According to Mr. Fields, the auto industry is “iconic to America” and Ford is “an iconic American brand.” Of course, by “America” Fields meant the United States; not Paraguay, Honduras, Guatemala or Mexico. On the other hand, Fields admitted that FoMoCo “faces a tough 2006 in North America.” So maybe “America” means the entire North American continent, including Mexico and Canada. Or… not. “The United States is the most open and competitive automotive market in the world.” So he was talking about the US and not the rest of the Americas? Or even the rest of North America?

Maybe. Field asserted that the Mexican-made Fusion triplets (Fusion, Milan, Zephyr) are “gaining share” and the “Fusion … is our way of saying … the Honda Accord and Toyota Camry’s reign at the top of the American sedan market are no longer unchallenged.” So a Mexican-built car is Ford’s hedge in the American market against Japanese-branded cars built on US soil. This is getting more and more confusing. But wait – there’s more.

Fields bragged that Ford’s new hybrids are “posting record sales of late” and their “innovations led to more than 130 patents,” with more pending. The Ford exec conveniently omitted the fact that Ford’s hybrid technology depends on technology licensed from Toyota. Nor did he mention the Japanese-made transaxles and battery packs and German-built regenerative braking systems which make Ford’s hybrids possible.

Halfway through his speech Fields finally explained what he meant by an “American” car. Like the Ford-sponsored Level Field Institute pressure group, Fields’ definition of an American automotive product relied almost entirely on US employment statistics: the number of Americans employed in America by foreign-owned automakers vs. the domestic-owned carmakers’ American workforce. Even though Daimler-Chrysler is German-owned, Fields grouped DCX’ workers with Ford and GM’s domestic workers. Translation? In Field’s world view, “American-made” refers to any car, truck, minivan or SUV built in an American plant that isn’t owned by a Japanese or Korean company.

Fields then castigated his Japanese and Korean competitors because “most of their design and engineering jobs are not located in America.” Maybe that’s because they’re GLOBAL corporations that decided to locate their design and engineering centers inside their target markets. If you look at the top models Honda, Toyota, Nissan and Hyundai sell in America, the majority was conceived in design centers located on American soil, designed by American-born designers.

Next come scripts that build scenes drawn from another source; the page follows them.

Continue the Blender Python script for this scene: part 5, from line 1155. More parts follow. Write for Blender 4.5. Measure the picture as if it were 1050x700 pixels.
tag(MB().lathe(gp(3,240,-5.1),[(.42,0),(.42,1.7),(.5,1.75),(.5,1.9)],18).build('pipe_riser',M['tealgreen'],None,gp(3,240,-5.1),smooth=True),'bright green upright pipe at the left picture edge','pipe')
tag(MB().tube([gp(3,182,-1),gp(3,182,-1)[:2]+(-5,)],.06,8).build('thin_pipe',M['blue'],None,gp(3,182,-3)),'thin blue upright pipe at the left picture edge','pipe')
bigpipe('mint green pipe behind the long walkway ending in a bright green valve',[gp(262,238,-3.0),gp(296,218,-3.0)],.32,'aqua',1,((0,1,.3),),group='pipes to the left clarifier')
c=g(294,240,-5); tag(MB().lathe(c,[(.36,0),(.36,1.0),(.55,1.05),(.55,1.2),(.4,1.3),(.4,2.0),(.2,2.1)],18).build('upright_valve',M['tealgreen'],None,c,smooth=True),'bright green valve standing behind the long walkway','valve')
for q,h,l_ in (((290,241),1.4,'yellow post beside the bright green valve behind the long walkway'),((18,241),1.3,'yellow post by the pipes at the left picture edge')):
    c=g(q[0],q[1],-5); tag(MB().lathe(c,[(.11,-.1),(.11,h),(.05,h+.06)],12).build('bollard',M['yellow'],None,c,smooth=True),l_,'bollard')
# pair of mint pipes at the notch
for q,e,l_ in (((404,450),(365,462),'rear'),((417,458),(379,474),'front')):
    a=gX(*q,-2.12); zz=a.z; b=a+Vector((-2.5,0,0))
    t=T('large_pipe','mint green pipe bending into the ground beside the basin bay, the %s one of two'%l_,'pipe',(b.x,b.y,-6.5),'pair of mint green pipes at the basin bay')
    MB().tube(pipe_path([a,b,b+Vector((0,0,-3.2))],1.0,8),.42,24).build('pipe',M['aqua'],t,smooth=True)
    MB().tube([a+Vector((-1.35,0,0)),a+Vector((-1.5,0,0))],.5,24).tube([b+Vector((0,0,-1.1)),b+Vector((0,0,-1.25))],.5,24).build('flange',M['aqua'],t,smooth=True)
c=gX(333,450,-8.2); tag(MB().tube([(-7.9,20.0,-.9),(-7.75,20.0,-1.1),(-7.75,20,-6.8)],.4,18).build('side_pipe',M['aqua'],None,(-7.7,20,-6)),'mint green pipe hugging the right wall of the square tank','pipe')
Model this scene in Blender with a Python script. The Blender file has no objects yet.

Anyway, for industry watchers concerned with The Blue Oval’s impact on US industrial policy, Fields’ speech raised more questions than it answered. Why, for example, did Ford’s president single-out Japanese and Korean manufacturers for criticism, instead of censuring all companies selling cars on American soil that aren’t built in the USA by an American-owned company? Could it be because that definition would include Ford-owned “foreign” brands: Volvo, Aston Martin, Land Rover and Jaguar?

If you think about it, the cars made by these companies are just as “foreign” as an imported Toyota. So why did Fields denounce “foreign” automakers that come here from other countries and establish a brand identity and manufacturing presence in the US? They’re only doing the same thing Ford did in Germany. And England. And Australia. And Argentina. And… and… and…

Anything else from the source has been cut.